GIVEN TASK:
Copy every line of the data exactly, leaving nothing out.

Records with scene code
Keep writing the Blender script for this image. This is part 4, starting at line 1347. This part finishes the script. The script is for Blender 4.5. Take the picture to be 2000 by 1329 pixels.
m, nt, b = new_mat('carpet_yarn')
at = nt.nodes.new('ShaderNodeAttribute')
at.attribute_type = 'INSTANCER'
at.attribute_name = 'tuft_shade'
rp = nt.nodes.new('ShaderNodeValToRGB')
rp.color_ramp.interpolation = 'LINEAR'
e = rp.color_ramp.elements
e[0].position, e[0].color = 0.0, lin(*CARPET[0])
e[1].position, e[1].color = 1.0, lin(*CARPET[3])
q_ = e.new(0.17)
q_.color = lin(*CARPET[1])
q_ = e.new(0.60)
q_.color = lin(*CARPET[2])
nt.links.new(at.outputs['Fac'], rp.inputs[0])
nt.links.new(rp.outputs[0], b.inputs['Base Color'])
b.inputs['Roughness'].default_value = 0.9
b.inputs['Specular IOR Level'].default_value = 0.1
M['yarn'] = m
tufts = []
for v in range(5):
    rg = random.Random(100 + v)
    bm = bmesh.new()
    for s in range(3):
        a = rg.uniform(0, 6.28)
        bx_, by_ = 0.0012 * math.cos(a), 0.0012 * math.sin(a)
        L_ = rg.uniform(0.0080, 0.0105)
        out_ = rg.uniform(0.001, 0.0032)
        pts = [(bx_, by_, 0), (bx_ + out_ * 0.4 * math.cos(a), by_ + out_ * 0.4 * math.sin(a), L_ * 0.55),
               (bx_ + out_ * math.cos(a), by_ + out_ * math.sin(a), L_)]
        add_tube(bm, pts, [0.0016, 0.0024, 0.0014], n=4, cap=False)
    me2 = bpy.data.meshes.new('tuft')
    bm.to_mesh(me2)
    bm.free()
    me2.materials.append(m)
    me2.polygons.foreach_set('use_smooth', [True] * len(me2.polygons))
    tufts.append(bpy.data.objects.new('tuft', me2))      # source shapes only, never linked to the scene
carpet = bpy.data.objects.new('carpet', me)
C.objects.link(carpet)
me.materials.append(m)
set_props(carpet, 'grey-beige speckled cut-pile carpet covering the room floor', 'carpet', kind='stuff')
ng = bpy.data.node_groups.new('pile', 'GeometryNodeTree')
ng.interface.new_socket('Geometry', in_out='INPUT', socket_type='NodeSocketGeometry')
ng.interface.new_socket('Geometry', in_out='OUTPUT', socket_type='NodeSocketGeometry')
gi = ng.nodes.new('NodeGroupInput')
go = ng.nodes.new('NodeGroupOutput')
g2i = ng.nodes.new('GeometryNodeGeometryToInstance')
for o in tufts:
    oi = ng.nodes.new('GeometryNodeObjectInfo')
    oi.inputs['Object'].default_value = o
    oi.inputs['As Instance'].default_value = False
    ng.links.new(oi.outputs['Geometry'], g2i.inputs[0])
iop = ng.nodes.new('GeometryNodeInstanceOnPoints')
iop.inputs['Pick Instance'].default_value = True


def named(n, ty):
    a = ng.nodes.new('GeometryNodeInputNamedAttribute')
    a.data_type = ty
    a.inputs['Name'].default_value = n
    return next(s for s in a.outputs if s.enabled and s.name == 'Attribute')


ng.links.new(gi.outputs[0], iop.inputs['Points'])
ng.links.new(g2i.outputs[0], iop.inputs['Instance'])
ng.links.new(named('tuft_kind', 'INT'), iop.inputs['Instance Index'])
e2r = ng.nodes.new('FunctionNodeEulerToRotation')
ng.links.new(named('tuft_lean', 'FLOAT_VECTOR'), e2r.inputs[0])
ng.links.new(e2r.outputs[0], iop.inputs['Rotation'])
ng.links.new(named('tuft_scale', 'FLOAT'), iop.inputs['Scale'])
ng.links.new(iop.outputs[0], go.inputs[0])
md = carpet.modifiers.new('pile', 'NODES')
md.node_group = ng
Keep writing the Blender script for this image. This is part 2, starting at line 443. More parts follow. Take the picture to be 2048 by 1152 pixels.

REPLY:
Keep writing the Blender script for this image. This is part 4, starting at line 1347. This part finishes the script. The script is for Blender 4.5. Take the picture to be 2000 by 1329 pixels.
m, nt, b = new_mat('carpet_yarn')
at = nt.nodes.new('ShaderNodeAttribute')
at.attribute_type = 'INSTANCER'
at.attribute_name = 'tuft_shade'
rp = nt.nodes.new('ShaderNodeValToRGB')
rp.color_ramp.interpolation = 'LINEAR'
e = rp.color_ramp.elements
e[0].position, e[0].color = 0.0, lin(*CARPET[0])
e[1].position, e[1].color = 1.0, lin(*CARPET[3])
q_ = e.new(0.17)
q_.color = lin(*CARPET[1])
q_ = e.new(0.60)
q_.color = lin(*CARPET[2])
nt.links.new(at.outputs['Fac'], rp.inputs[0])
nt.links.new(rp.outputs[0], b.inputs['Base Color'])
b.inputs['Roughness'].default_value = 0.9
b.inputs['Specular IOR Level'].default_value = 0.1
M['yarn'] = m
tufts = []
for v in range(5):
    rg = random.Random(100 + v)
    bm = bmesh.new()
    for s in range(3):
        a = rg.uniform(0, 6.28)
        bx_, by_ = 0.0012 * math.cos(a), 0.0012 * math.sin(a)
        L_ = rg.uniform(0.0080, 0.0105)
        out_ = rg.uniform(0.001, 0.0032)
        pts = [(bx_, by_, 0), (bx_ + out_ * 0.4 * math.cos(a), by_ + out_ * 0.4 * math.sin(a), L_ * 0.55),
               (bx_ + out_ * math.cos(a), by_ + out_ * math.sin(a), L_)]
        add_tube(bm, pts, [0.0016, 0.0024, 0.0014], n=4, cap=False)
    me2 = bpy.data.meshes.new('tuft')
    bm.to_mesh(me2)
    bm.free()
    me2.materials.append(m)
    me2.polygons.foreach_set('use_smooth', [True] * len(me2.polygons))
    tufts.append(bpy.data.objects.new('tuft', me2))      # source shapes only, never linked to the scene
carpet = bpy.data.objects.new('carpet', me)
C.objects.link(carpet)
me.materials.append(m)
set_props(carpet, 'grey-beige speckled cut-pile carpet covering the room floor', 'carpet', kind='stuff')
ng = bpy.data.node_groups.new('pile', 'GeometryNodeTree')
ng.interface.new_socket('Geometry', in_out='INPUT', socket_type='NodeSocketGeometry')
ng.interface.new_socket('Geometry', in_out='OUTPUT', socket_type='NodeSocketGeometry')
gi = ng.nodes.new('NodeGroupInput')
go = ng.nodes.new('NodeGroupOutput')
g2i = ng.nodes.new('GeometryNodeGeometryToInstance')
for o in tufts:
    oi = ng.nodes.new('GeometryNodeObjectInfo')
    oi.inputs['Object'].default_value = o
    oi.inputs['As Instance'].default_value = False
    ng.links.new(oi.outputs['Geometry'], g2i.inputs[0])
iop = ng.nodes.new('GeometryNodeInstanceOnPoints')
iop.inputs['Pick Instance'].default_value = True


def named(n, ty):
    a = ng.nodes.new('GeometryNodeInputNamedAttribute')
    a.data_type = ty
    a.inputs['Name'].default_value = n
    return next(s for s in a.outputs if s.enabled and s.name == 'Attribute')


ng.links.new(gi.outputs[0], iop.inputs['Points'])
ng.links.new(g2i.outputs[0], iop.inputs['Instance'])
ng.links.new(named('tuft_kind', 'INT'), iop.inputs['Instance Index'])
e2r = ng.nodes.new('FunctionNodeEulerToRotation')
ng.links.new(named('tuft_lean', 'FLOAT_VECTOR'), e2r.inputs[0])
ng.links.new(e2r.outputs[0], iop.inputs['Rotation'])
ng.links.new(named('tuft_scale', 'FLOAT'), iop.inputs['Scale'])
ng.links.new(iop.outputs[0], go.inputs[0])
md = carpet.modifiers.new('pile', 'NODES')
md.node_group = ng
Keep writing the Blender script for this image. This is part 2, starting at line 443. More parts follow. Take the picture to be 2048 by 1152 pixels.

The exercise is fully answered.